Restate, word for word, every line of the data.

* Provided material
((

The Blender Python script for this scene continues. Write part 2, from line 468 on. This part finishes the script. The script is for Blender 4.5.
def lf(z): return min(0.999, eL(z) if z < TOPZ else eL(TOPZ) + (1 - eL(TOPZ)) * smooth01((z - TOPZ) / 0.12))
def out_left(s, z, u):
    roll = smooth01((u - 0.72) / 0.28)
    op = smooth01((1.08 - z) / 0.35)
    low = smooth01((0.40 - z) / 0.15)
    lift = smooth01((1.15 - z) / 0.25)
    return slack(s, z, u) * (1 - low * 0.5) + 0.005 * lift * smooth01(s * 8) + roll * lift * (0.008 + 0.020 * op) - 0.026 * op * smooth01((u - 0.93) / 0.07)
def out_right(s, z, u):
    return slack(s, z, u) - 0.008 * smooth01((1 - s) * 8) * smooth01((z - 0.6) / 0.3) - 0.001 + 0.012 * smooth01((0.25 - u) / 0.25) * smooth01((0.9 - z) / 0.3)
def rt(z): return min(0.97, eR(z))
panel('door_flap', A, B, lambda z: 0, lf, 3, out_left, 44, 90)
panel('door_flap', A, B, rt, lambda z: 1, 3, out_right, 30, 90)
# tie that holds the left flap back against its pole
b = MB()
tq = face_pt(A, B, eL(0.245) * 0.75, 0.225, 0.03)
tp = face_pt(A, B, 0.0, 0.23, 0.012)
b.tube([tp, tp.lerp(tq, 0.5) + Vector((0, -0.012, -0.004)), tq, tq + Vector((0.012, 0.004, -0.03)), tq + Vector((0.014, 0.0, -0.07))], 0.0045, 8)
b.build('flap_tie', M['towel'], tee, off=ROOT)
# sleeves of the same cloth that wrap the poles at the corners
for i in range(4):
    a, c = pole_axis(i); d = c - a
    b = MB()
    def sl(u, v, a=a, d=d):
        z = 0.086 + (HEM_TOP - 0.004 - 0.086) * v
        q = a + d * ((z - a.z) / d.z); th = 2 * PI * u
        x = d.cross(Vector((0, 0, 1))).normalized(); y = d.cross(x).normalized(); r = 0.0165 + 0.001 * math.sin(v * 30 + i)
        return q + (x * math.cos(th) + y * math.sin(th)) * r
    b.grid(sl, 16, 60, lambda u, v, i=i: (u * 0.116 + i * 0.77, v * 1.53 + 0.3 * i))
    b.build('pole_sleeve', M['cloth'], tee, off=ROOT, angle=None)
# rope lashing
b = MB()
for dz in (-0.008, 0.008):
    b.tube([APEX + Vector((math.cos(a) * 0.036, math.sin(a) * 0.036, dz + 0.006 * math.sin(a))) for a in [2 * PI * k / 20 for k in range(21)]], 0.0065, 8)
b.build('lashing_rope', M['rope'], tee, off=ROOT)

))

* The response
The Blender Python script for this scene continues. Write part 2, from line 468 on. This part finishes the script. The script is for Blender 4.5.
def lf(z): return min(0.999, eL(z) if z < TOPZ else eL(TOPZ) + (1 - eL(TOPZ)) * smooth01((z - TOPZ) / 0.12))
def out_left(s, z, u):
    roll = smooth01((u - 0.72) / 0.28)
    op = smooth01((1.08 - z) / 0.35)
    low = smooth01((0.40 - z) / 0.15)
    lift = smooth01((1.15 - z) / 0.25)
    return slack(s, z, u) * (1 - low * 0.5) + 0.005 * lift * smooth01(s * 8) + roll * lift * (0.008 + 0.020 * op) - 0.026 * op * smooth01((u - 0.93) / 0.07)
def out_right(s, z, u):
    return slack(s, z, u) - 0.008 * smooth01((1 - s) * 8) * smooth01((z - 0.6) / 0.3) - 0.001 + 0.012 * smooth01((0.25 - u) / 0.25) * smooth01((0.9 - z) / 0.3)
def rt(z): return min(0.97, eR(z))
panel('door_flap', A, B, lambda z: 0, lf, 3, out_left, 44, 90)
panel('door_flap', A, B, rt, lambda z: 1, 3, out_right, 30, 90)
# tie that holds the left flap back against its pole
b = MB()
tq = face_pt(A, B, eL(0.245) * 0.75, 0.225, 0.03)
tp = face_pt(A, B, 0.0, 0.23, 0.012)
b.tube([tp, tp.lerp(tq, 0.5) + Vector((0, -0.012, -0.004)), tq, tq + Vector((0.012, 0.004, -0.03)), tq + Vector((0.014, 0.0, -0.07))], 0.0045, 8)
b.build('flap_tie', M['towel'], tee, off=ROOT)
# sleeves of the same cloth that wrap the poles at the corners
for i in range(4):
    a, c = pole_axis(i); d = c - a
    b = MB()
    def sl(u, v, a=a, d=d):
        z = 0.086 + (HEM_TOP - 0.004 - 0.086) * v
        q = a + d * ((z - a.z) / d.z); th = 2 * PI * u
        x = d.cross(Vector((0, 0, 1))).normalized(); y = d.cross(x).normalized(); r = 0.0165 + 0.001 * math.sin(v * 30 + i)
        return q + (x * math.cos(th) + y * math.sin(th)) * r
    b.grid(sl, 16, 60, lambda u, v, i=i: (u * 0.116 + i * 0.77, v * 1.53 + 0.3 * i))
    b.build('pole_sleeve', M['cloth'], tee, off=ROOT, angle=None)
# rope lashing
b = MB()
for dz in (-0.008, 0.008):
    b.tube([APEX + Vector((math.cos(a) * 0.036, math.sin(a) * 0.036, dz + 0.006 * math.sin(a))) for a in [2 * PI * k / 20 for k in range(21)]], 0.0065, 8)
b.build('lashing_rope', M['rope'], tee, off=ROOT)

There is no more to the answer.